What you will do:
Go through the material below and copy all lines with "picture".

Provided data:
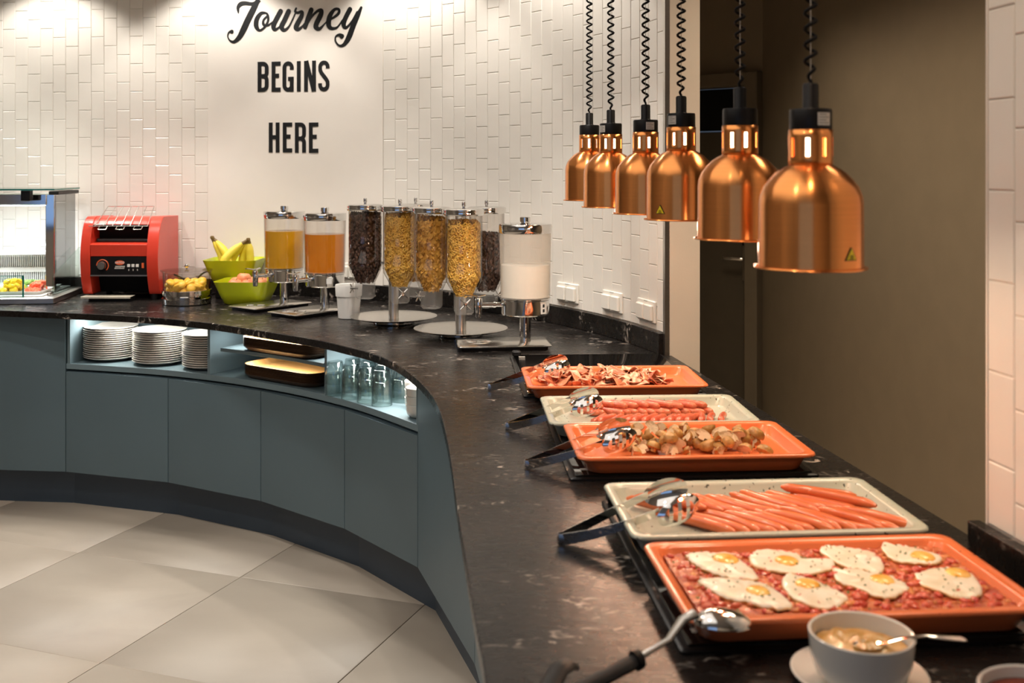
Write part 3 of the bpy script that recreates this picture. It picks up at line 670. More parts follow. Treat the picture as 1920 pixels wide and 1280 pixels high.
# wooden serving trays in two stacks
def wood_tray():
    R = [rrect(.205, .115, .05, 0, 6), rrect(.215, .125, .055, .004, 6), rrect(.232, .142, .065, .022, 6), rrect(.229, .139, .063, .022, 6), rrect(.211, .121, .053, .006, 6), rrect(.200, .110, .048, .004, 6)]
    return MB().loft(R, ms=[0, 0, 0, 1, 1, 1], cap0=True, cap1=True)
a0 = SH[kA]; b0 = SH[kB]; ta = atan2(b0[1] - a0[1], b0[0] - a0[0]); nx, ny = -sin(ta), cos(ta)
mx_, my_ = lerp(a0, b0, .52)
wt_src = None
for (z, n, d, lab, sh) in ((.8115, 9, .178, "upper wooden tray stack", .0), (.6905, 9, .180, "lower wooden tray stack", .008)):
    for k in range(n):
        if wt_src is None: o = wt_src = wood_tray().build("serving_tray", [M['wood_out'], M['wood_in']], smooth=35)
        else: o = inst("serving_tray", wt_src)
        o.location = (mx_ + nx * d + cos(ta) * sh, my_ + ny * d + sin(ta) * sh, z + k * .0052); o.rotation_euler = (0, 0, ta + random.uniform(-.008, .008))
        tag(o, f"dark-edged wooden tray, {ordw(n - k)} from the top of the {lab}", "tray", "wooden trays on the open shelf")
# stacked upside-down glasses
def glass_mesh():
    n = 36; R = []
    def ring(r, z, fl): return [(r * (1 - fl * (.5 + .5 * cos(9 * 2 * pi * i / n))) * cos(2 * pi * i / n), r * (1 - fl * (.5 + .5 * cos(9 * 2 * pi * i / n))) * sin(2 * pi * i / n), z) for i in range(n)]
    for r, z, f_ in ((.0385, .0, 0), (.0415, .0, 0), (.0410, .03, 0), (.0395, .045, .01), (.0330, .088, .03), (.0290, .092, .03)): R.append(ring(r, z, f_))
    for r, z, f_ in ((.0290, .092, .03), (.0285, .084, .0), (.0300, .082, 0), (.0365, .044, 0), (.0385, .0, 0)): R.append(ring(r, z, f_))
    m = MB().loft(R)
    n0 = len(m.v); m.add([p for p in R[5]], [tuple(range(n))]); m.add([p for p in R[7]], [tuple(range(n - 1, -1, -1))])
    return m
gl_src = None
GP = [(-.730, 4.490, "first stack of the front row"), (-.654, 4.424, "second stack of the front row"), (-.580, 4.358, "third stack of the front row"), (-.514, 4.297, "stack standing furthest out to the shelf edge"), (-.445, 4.365, "stack beside the white bowls"),
      (-.668, 4.560, "back stack by the divider"), (-.594, 4.494, "middle stack of the back row"), (-.520, 4.430, "back stack behind the white bowls' neighbour")]
for (x, y, lab) in GP:
    for k in range(2):
        if gl_src is None: o = gl_src = glass_mesh().build("drinking_glass", M['glass'], smooth=50)
        else: o = inst("drinking_glass", gl_src)
        o.location = (x, y, .6905 + k * .0475); o.rotation_euler = (0, 0, random.random() * 6)
        if k: o.scale = (.985, .985, 1)
        tag(o, f"{'upper' if k else 'lower'} upside-down clear glass of the {lab}", "glass", "clear glasses on the open shelf")
# white bowls
bw_prof = [(0, .004), (.030, .004), (.034, 0), (.040, .002), (.050, .012), (.054, .024), (.0555, .048), (.054, .050), (.052, .048), (.050, .026), (.044, .012), (.0, .009)]
bw_src = None
for (x, y, lab) in ((-.345, 4.095, "front"), (-.362, 4.225, "rear")):
    for k in range(3):
        if bw_src is None: o = bw_src = MB().lathe(bw_prof, 32).build("bowl", M['white'])
        else: o = inst("bowl", bw_src)
        o.location = (x, y, .6905 + k * .031); o.rotation_euler = (0, 0, 0)
        tag(o, f"white bowl, {('lowest', 'middle', 'topmost')[k]} of the {lab} bowl stack on the shelf", "bowl", "white bowls on the open shelf")

# ------------------------------------------------------------------ refrigerated display case
dc = thing("display_case", "steel and glass salad display case on the worktop", "display case", (-2.275, 5.40, .9505), radians(6))
MB().box((-.46, .265, .015), (.92, .53, .030), ch=.003).build("base", M['steel'], dc)
MB().box((-.49, .285, .034), (.84, .47, .008), ch=.002).build("deck", M['whitep'], dc)
sl = MB()
for i in range(62): sl.box((-.17 - i * .0108, .500, .122), (.0055, .006, .165))
tag(sl.build("grille_slats", M['grille'], dc, smooth=0), kind="stuff")
MB().box((-.53, .514, .12), (.76, .006, .17)).box((-.53, .496, .128), (.76, .010, .026)).box((-.53, .496, .050), (.76, .010, .018)).build("grille_back", M['grille'], dc, smooth=0)
MB().box((-.53, .506, .095), (.76, .006, .045)).box((-.53, .506, .170), (.76, .006, .05)).build("grille_recess", mat("grey_recess", (.10, .11, .11), .6), dc, smooth=0)
MB().box((-.53, .47, .222), (.76, .09, .022), ch=.004).build("air_duct", M['grille'], dc)
MB().box((-.05, .36, .285), (.006, .34, .50)).build("side_panel", M['smoke'], dc, smooth=0)
MB().box((-.075, .205, .29), (.045, .035, .50), ch=.003).build("post", M['chrome'], dc)
MB().box((-.055, .36, .547), (.05, .36, .02), ch=.003).build("post_cap", M['blackm'], dc)
MB().box((-.49, .30, .566), (.93, .44, .008)).build("top_glass", M['shelfglass'], dc, smooth=0)
MB().box((-.49, .078, .566), (.93, .004, .008)).box((-.023, .30, .566), (.004, .44, .008)).build("glass_edge", M['glassedge'], dc, smooth=0)
lb = MB().box((-.52, .26, .513), (.86, .16, .058), ch=.004).build("light_bar", M['bluesteel'], dc)
MB().box((-.52, .26, .482), (.80, .10, .004)).build("lamp_strip", M['led'], dc, smooth=0)
d_ = area((-2.80, 5.60, 1.425), (0, 0, radians(6)), .8, .12, 7.0, (.85, .94, 1.0))
MB().box((-.165, .115, .535), (.045, .05, .055), ch=.003).build("glass_bracket", M['black'], dc)
MB().box((-.53, .03, .085), (.75, .006, .105)).build("front_glass", M['shelfglass'], dc, smooth=0)
MB().box((-.155, .03, .085), (.007, .008, .105)).box((-.53, .03, .139), (.75, .006, .003)).build("glass_edge", M['glassedge'], dc, smooth=0)
P = [(-.02, .06, .034), (-.02, .52, .034), (-.02, .52, .245), (-.02, .06, .135)]
MB().add(P + [(x - .006, y, z) for x, y, z in P], [(0, 1, 2, 3), (7, 6, 5, 4), (0, 4, 5, 1), (1, 5, 6, 2), (2, 6, 7, 3), (3, 7, 4, 0)]).build("side_glass", M['shelfglass'], dc, smooth=0)
MB().lathe([(0, .008), (.008, .006), (.010, 0)], 14, (-.05, .09, .038)).build("screw_cap", M['chrome'], dc)
ca, sa = cos(radians(6)), sin(radians(6))
def case_pt(x, y, z): return (-2.275 + x * ca - y * sa, 5.40 + x * sa + y * ca, .9505 + z)
ct = MB().loft([rrect(.15, .17, .02, 0), rrect(.16, .18, .02, .016), rrect(.157, .177, .019, .016), rrect(.147, .167, .018, .004)], cap0=True, cap1=True)
c1 = ct.build("food_tray", M['whitep'], loc=case_pt(-.245, .255, .039), rot=(0, 0, radians(6))); tag(c1, "white tray of peppers and tomato in the display case", "tray", "white trays in the display case")
c2 = inst("food_tray", c1, loc=case_pt(-.575, .255, .039), rot=(0, 0, radians(6))); tag(c2, "white tray with few vegetables left, cut by the picture edge", "tray", "white trays in the display case")
def chunk(r, seed, sx=1, sy=1, sz=.7, n=7):
    rnd = random.Random(seed); R = []
    for (f, z) in ((.55, 0), (1, .25), (1, .6), (.6, .95)):
        R.append([(r * f * sx * cos(2 * pi * i / n) * rnd.uniform(.82, 1.15), r * f * sy * sin(2 * pi * i / n) * rnd.uniform(.82, 1.15), 1.6 * r * sz * z * rnd.uniform(.85, 1.1)) for i in range(n)])
    return MB().loft(R, cap0=True, cap1=True)
def heap(name, m, lab, cat, grp, cx, cy, rx, ry, n, r, zf, levels, place, flat=.7, seeds=3):
    srcs = []
    for k in range(n):
        lev = k % levels; f = 1 - lev / (levels + .6)
        a = random.random() * 2 * pi; q = sqrt(random.random())
        if k < seeds: o = chunk(r, sum(map(ord, name)) % 97 + k * 13 + 5, 1, .8, flat).build(name, m, smooth=35); srcs.append(o)
        else: o = inst(name, srcs[k % seeds])
        o.location = place(cx + rx * f * q * cos(a), cy + ry * f * q * sin(a), zf + lev * r * .95)
        o.rotation_euler = (random.uniform(-.5, .5), random.uniform(-.5, .5), random.random() * 6)
        tag(o, lab, cat, grp)
heap("pepper_piece", M['pepper'], "chopped yellow pepper piece in the display case tray", "vegetable", "yellow pepper pieces", -.262, .20, .055, .07, 34, .021, .045, 3, case_pt)
heap("tomato_piece", M['tomato'], "red tomato wedge in the display case tray", "vegetable", "red tomato wedges", -.145, .22, .045, .11, 24, .023, .045, 2, case_pt)
heap("cucumber_slice", M['cucumber'], "green cucumber slice behind the yellow pepper in the case", "vegetable", "green cucumber slices", -.205, .34, .06, .05, 14, .024, .045, 2, case_pt, .5)
heap("carrot_piece", M['carrot'], "orange carrot piece at the tray edge in the case", "vegetable", "orange carrot pieces", -.37, .22, .05, .06, 9, .017, .045, 1, case_pt)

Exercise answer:
Write part 3 of the bpy script that recreates this picture. It picks up at line 670. More parts follow. Treat the picture as 1920 pixels wide and 1280 pixels high.
c2 = inst("food_tray", c1, loc=case_pt(-.575, .255, .039), rot=(0, 0, radians(6))); tag(c2, "white tray with few vegetables left, cut by the picture edge", "tray", "white trays in the display case")